PEPPERMINT CANDY: CONTEMPORARY ART FROM KOREA
This is probably the best exhibition of visual art and sculpture I’ve ever been to. I never realised contemporary Korean art was so exciting, but I was almost overwhelmed here. There’s not really much for me to say and less point in saying it, since unless you’re in Seoul you probably won’t get a chance to see it, but if I were a visual artist thinking of applying for an Asialink residency I’d be doing everything in my power to get over to Korea and try to tap into whatever makes that stuff so dang good.
Yeondoo Jung: hyperreal images often inspired by childhood drawings (literally in some cases, where kids' crayon scribblings are recreated as live scenes)
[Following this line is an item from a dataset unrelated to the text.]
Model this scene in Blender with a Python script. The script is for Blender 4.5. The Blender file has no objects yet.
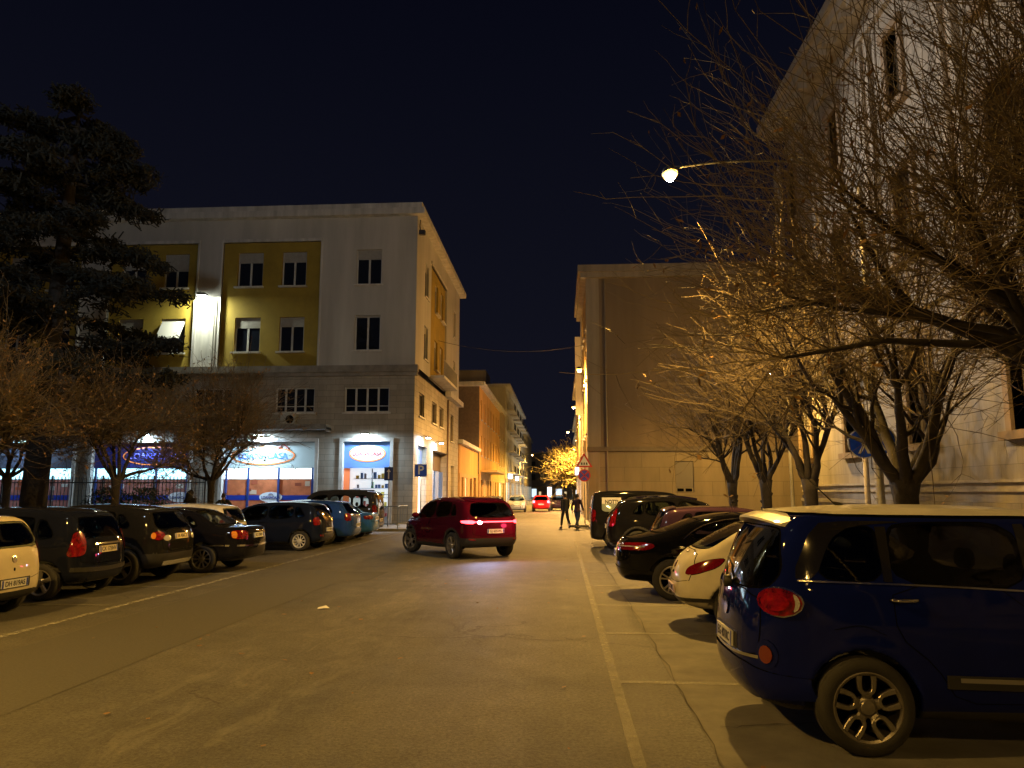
import bpy, bmesh, math, random
import numpy as np
from mathutils import Vector, Matrix, noise
from mathutils.bvhtree import BVHTree
from mathutils.geometry import delaunay_2d_cdt
PI = math.pi
sc = bpy.context.scene
COL = sc.collection
R = math.radians

# ------------------------------------------------------------------ materials
MATS = {}
def mat(name, col, rough=0.6, metal=0.0, coat=0.0, var=0.0, scale=4.0, bump=0.0, bscale=None, emit=None, estr=0.0,
        alpha=1.0, streak=False, spec=0.5, cior=1.5):
    if name in MATS: return MATS[name]
    m = bpy.data.materials.new(name); m.use_nodes = True
    nt = m.node_tree; N = nt.nodes; L = nt.links
    b = N['Principled BSDF']
    b.inputs['Base Color'].default_value = (*col, 1)
    b.inputs['Roughness'].default_value = rough
    b.inputs['Metallic'].default_value = metal
    b.inputs['Coat Weight'].default_value = coat
    b.inputs['Coat Roughness'].default_value = 0.04; b.inputs['Coat IOR'].default_value = cior
    b.inputs['Specular IOR Level'].default_value = spec
    b.inputs['Alpha'].default_value = alpha
    if emit is not None:
        b.inputs['Emission Color'].default_value = (*emit, 1)
        b.inputs['Emission Strength'].default_value = estr
    if var > 0 or bump > 0:
        tc = N.new('ShaderNodeTexCoord'); mp = N.new('ShaderNodeMapping')
        L.new(tc.outputs['Object'], mp.inputs[0])
        if streak: mp.inputs['Scale'].default_value = (1, 1, 0.12)
        n1 = N.new('ShaderNodeTexNoise'); n1.inputs['Scale'].default_value = scale
        n1.inputs['Detail'].default_value = 8; n1.inputs['Roughness'].default_value = 0.62
        L.new(mp.outputs[0], n1.inputs['Vector'])
        if var > 0:
            cr = N.new('ShaderNodeValToRGB')
            cr.color_ramp.elements[0].position = 0.3; cr.color_ramp.elements[1].position = 0.72
            lo = [c*(1-var) for c in col]; hi = [min(1, c*(1+var)) for c in col]
            cr.color_ramp.elements[0].color = (*lo, 1); cr.color_ramp.elements[1].color = (*hi, 1)
            L.new(n1.outputs[0], cr.inputs[0]); L.new(cr.outputs[0], b.inputs['Base Color'])
        if bump > 0:
            n2 = N.new('ShaderNodeTexNoise'); n2.inputs['Scale'].default_value = bscale or scale*8
            n2.inputs['Detail'].default_value = 6
            L.new(tc.outputs['Object'], n2.inputs['Vector'])
            bp = N.new('ShaderNodeBump'); bp.inputs['Strength'].default_value = bump; bp.inputs['Distance'].default_value = 0.02
            L.new(n2.outputs[0], bp.inputs['Height']); L.new(bp.outputs[0], b.inputs['Normal'])
    MATS[name] = m
    return m

def block_mat(name, col, bw, bh, mortar, var=0.2, ms=0.012, rough=0.75, stain=0.35, axis='xz', offs=0.5, bump=0.3):
    """stone blocks: brick texture driven by wall coordinates"""
    if name in MATS: return MATS[name]
    m = bpy.data.materials.new(name); m.use_nodes = True
    nt = m.node_tree; N = nt.nodes; L = nt.links; b = N['Principled BSDF']
    b.inputs['Roughness'].default_value = rough
    tc = N.new('ShaderNodeTexCoord'); sx = N.new('ShaderNodeSeparateXYZ'); cb = N.new('ShaderNodeCombineXYZ')
    L.new(tc.outputs['Object'], sx.inputs[0])
    ad = N.new('ShaderNodeMath'); ad.operation = 'ADD'
    L.new(sx.outputs['X'], ad.inputs[0]); L.new(sx.outputs['Y'], ad.inputs[1])
    L.new(ad.outputs[0], cb.inputs['X']); L.new(sx.outputs['Z'], cb.inputs['Y'])
    br = N.new('ShaderNodeTexBrick'); br.offset = offs
    br.inputs['Scale'].default_value = 1; br.inputs['Brick Width'].default_value = bw; br.inputs['Row Height'].default_value = bh
    br.inputs['Mortar Size'].default_value = ms; br.inputs['Mortar Smooth'].default_value = 0.3
    br.inputs['Color1'].default_value = (*[c*(1-var) for c in col], 1)
    br.inputs['Color2'].default_value = (*[c*(1+var) for c in col], 1)
    br.inputs['Mortar'].default_value = (*mortar, 1)
    L.new(cb.outputs[0], br.inputs['Vector'])
    mp = N.new('ShaderNodeMapping'); mp.inputs['Scale'].default_value = (1, 1, 0.2); L.new(tc.outputs['Object'], mp.inputs[0])
    n1 = N.new('ShaderNodeTexNoise'); n1.inputs['Scale'].default_value = 1.3; n1.inputs['Detail'].default_value = 10; n1.inputs['Roughness'].default_value = .7
    L.new(mp.outputs[0], n1.inputs['Vector'])
    cr = N.new('ShaderNodeValToRGB'); cr.color_ramp.elements[0].position = .3; cr.color_ramp.elements[1].position = .65
    cr.color_ramp.elements[0].color = (1-stain,)*3+(1,); cr.color_ramp.elements[1].color = (1, 1, 1, 1)
    L.new(n1.outputs[0], cr.inputs[0])
    mx = N.new('ShaderNodeMix'); mx.data_type = 'RGBA'; mx.blend_type = 'MULTIPLY'; mx.inputs['Factor'].default_value = 1
    L.new(br.outputs['Color'], mx.inputs['A']); L.new(cr.outputs[0], mx.inputs['B']); L.new(mx.outputs['Result'], b.inputs['Base Color'])
    bp = N.new('ShaderNodeBump'); bp.inputs['Strength'].default_value = bump; bp.inputs['Distance'].default_value = .015; bp.invert = True
    L.new(br.outputs['Fac'], bp.inputs['Height']); L.new(bp.outputs[0], b.inputs['Normal'])
    MATS[name] = m
    return m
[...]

Sanghee Song: fascinating photographer with a very subtle, ambiguous touch. A bit like Cindy Sherman, maybe.
Osang Gwon - these sculptures shouldn't have the impact that they do, but for some reason they have more of an 'uncanny valley' effect than anything else I've ever witnessed. Just standing in the same room with them is unnerving, and a big part of you believes that there's someone inside.
Yong-Baek Lee - it's hard to tell from this shot but in these gigantic wall-sized photos and videos are hidden ARMY MEN WITH GUNS. It's gobsmacking when you realise it.
Also situated in the same gallery (the National Museum of Contemporary Art) is a ‘dialogue’ between Nam June Paik and Ik-Joong Kang. Paik’s tower of hundreds of televisions has been in the space for decades, I think, and is much more impressive than the Paik piece that appeared in Melbourne at the NGV a few years back. Kang has long created miniature works, and here he arranges tens of thousands of them spiralling up around Paik’s tower. I hope it’s a permanent installation, because the effect of slowly ascending and comprehending the scope of this exchange is breathtaking. I’d go back.
AND IT’S ALL SET IN A GIANT FAIRYTALE WONDERLAND.
Seoul is lovely in winter, it really is.